Last month’s newsletter explored the high levels of support amongst the UK public for environmental action, after the Uxbridge by-election led to a race by politicians to distance themselves from the green agenda.
While the point still stands – the evidence on public opinion is consistent and remarkably clear – it is always worth interrogating attitudes to specific rather than general policy proposals.
Environmental issues are often framed as questions of personal sacrifice, which can drive scepticism as to whether they would be accepted: sure, people might care about climate change, but what will they gave up to fix it? The answer most commentators and politicians seem to arrive at is “not much”.
This a problem. We know that climate mitigation and adaptation will require lifestyle changes. In the context of high inflation, stagnant wages and following a decade of inflation, this is a tough sell.
But is the focus on personal costs even the right question?
Here in my car, I feel safest of all
As much of the recent debate has been triggered by the weaponisation of a supposed “war on motorists”, let’s start with cars.
An Ipsos poll last year found that 71% of the population supported actions to “encourage more people to walk or cycle instead of driving a car”. Yet the exact same proportion said that they personally “need a car to suit their current lifestyle”.
This is a great illustration of the tension between support for environmental policies in general and resistance to change at an individual level. But it also shows how polling can be interpreted in wildly different ways depending on your worldview.
One interpretation of that polling is that people are happy for other people to give up their cars but won’t make the sacrifice themselves. And, so it follows, any government that tries to force commuters into Lycra will be punished at the ballot box.
But another interpretation is that this shows there is massive unmet demand for lower carbon lifestyles. There is a distinction between “needing” to drive and wanting to and individual behaviour will always be shaped by wider factors. For many, being helped to get out of their car would not be a sacrifice, but a liberation – and this applies across other policy areas.
As John Burn-Murdoch of the Financial Times has argued, “in the richest part of the country [London], as people continue to grow more prosperous they are using cars less, and using public transport more”.
Environmentalism can’t just be about what we must give up. It must also be about what we can gain.
The public will change their behaviour – but they expect government to lead
There are some wider points worth making.
The first is that the public’s willingness to bear the costs of tackling climate change is higher than you might think and not meaningfully different from most other policy areas, other than healthcare.
The second is that people are more likely to say they will change their behaviour as consumers if the government act to bring down the up front cost of doing so. This intuitively obvious based on financial incentives. But it also reflects a general understanding that tackling climate change requires collective solutions, driven and supported by the state.

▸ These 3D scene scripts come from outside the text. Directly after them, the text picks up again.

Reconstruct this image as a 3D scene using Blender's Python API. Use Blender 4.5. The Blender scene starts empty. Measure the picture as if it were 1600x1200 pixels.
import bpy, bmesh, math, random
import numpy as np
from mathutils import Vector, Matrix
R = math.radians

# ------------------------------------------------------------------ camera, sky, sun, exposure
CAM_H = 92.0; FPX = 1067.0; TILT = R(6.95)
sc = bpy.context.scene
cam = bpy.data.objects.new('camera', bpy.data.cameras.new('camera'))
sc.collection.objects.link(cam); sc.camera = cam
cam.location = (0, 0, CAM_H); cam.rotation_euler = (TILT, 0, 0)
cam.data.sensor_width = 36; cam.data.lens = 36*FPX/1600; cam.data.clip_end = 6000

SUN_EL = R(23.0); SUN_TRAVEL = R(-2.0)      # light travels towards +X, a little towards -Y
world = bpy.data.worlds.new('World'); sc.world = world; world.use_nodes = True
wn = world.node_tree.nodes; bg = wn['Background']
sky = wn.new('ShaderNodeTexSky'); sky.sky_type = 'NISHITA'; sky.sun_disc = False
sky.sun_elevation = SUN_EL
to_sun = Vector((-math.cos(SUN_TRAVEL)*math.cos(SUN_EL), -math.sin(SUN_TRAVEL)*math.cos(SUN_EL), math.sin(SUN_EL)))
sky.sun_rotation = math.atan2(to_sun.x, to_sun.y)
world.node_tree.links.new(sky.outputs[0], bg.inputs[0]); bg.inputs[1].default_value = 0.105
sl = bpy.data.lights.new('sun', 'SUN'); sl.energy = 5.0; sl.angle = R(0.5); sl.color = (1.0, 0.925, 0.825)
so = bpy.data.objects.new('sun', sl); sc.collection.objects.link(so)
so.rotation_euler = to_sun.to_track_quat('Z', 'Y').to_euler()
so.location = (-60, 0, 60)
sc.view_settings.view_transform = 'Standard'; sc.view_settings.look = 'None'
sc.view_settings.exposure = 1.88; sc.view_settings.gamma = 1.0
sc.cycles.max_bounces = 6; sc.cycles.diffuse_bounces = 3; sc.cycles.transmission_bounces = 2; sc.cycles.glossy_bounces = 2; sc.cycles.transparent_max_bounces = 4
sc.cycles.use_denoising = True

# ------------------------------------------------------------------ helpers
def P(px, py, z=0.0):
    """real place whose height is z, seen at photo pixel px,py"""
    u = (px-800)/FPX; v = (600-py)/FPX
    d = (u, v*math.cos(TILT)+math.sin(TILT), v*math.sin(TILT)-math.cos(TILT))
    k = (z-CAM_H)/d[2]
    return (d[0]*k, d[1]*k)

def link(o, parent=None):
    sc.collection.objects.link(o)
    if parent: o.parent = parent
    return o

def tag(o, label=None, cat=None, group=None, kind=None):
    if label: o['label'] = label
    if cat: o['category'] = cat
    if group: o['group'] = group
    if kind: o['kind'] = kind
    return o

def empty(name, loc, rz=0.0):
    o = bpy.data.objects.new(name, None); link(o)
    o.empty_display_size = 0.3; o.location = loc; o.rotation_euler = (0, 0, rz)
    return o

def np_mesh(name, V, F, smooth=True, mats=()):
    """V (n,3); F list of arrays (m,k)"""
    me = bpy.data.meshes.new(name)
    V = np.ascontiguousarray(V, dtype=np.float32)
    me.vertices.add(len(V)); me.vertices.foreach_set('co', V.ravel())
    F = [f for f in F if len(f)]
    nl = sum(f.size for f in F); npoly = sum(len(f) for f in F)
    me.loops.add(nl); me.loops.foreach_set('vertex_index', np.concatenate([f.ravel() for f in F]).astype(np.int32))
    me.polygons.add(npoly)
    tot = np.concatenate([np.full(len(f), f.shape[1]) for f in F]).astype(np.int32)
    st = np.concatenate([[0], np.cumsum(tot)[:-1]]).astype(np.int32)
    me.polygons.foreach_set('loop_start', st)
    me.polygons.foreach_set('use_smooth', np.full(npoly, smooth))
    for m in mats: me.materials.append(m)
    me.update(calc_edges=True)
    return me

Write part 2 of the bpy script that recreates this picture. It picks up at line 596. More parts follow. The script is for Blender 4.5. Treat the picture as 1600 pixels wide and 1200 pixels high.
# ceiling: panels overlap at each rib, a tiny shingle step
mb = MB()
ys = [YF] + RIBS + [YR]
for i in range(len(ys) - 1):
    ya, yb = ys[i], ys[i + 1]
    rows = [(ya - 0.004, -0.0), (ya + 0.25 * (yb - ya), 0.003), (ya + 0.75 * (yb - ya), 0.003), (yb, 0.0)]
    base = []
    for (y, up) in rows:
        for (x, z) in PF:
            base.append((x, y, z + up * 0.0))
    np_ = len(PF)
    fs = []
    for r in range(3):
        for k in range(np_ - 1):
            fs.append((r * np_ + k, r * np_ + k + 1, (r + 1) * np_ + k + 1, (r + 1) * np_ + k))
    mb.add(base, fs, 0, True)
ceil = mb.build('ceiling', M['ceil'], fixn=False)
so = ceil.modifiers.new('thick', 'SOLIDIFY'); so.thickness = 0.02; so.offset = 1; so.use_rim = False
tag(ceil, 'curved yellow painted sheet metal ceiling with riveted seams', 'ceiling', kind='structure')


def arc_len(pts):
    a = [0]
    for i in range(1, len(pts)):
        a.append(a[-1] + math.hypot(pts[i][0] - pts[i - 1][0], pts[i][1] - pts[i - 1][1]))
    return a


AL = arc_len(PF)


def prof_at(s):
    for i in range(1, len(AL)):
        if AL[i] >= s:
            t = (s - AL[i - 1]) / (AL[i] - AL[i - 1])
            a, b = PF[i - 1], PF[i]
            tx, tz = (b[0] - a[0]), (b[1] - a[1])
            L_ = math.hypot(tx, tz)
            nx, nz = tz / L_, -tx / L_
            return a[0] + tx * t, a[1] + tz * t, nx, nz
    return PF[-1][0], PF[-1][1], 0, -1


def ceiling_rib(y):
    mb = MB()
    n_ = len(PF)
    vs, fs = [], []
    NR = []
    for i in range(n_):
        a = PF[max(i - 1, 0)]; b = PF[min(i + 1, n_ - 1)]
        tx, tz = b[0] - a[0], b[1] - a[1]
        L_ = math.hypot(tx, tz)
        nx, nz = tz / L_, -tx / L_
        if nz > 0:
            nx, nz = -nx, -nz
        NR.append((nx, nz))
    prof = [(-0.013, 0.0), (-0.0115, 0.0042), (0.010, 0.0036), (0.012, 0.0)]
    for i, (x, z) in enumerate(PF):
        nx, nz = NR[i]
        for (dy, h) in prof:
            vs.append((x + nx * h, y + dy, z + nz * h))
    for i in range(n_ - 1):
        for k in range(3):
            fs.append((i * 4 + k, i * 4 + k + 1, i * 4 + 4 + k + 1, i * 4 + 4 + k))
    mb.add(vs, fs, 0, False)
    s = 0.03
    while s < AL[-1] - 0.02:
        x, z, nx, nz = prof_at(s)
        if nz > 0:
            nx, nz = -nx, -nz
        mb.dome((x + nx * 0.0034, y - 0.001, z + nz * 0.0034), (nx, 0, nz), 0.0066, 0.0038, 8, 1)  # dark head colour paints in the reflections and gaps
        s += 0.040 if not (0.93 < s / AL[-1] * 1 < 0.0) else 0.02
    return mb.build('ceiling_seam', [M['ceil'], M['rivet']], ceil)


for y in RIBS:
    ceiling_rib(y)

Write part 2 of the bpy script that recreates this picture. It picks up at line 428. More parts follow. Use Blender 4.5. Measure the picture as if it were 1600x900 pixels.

Some really interesting recent research – conducted as a long-term focus group, rather than as an opinion poll – sought to find out how the British public think about Net Zero. What the researchers found was that the public believe the government are the most important actor in the transition but are pessimistic about the level of leadership displayed. In turn, this left participants “frustrated with the heavier burden placed on individuals and less willing to make more expensive or difficult choices to reduce emissions… Inconsistent messaging and a lack of information from the government were seen as barriers that were just as big as insufficient funding.”
Similarly, recent polling has shown that 57% Tory-to-Labour switchers say the Prime Minister has “not gone far enough” on tackling climate change. Or, from More in Common:
“Our polling tells us that far from being sceptical about green issues, voters are nearly five times more likely to say that the government is not doing enough on climate change than say they are doing too much. Even those in the most conservative segments are much more likely to think the Government is not doing enough.”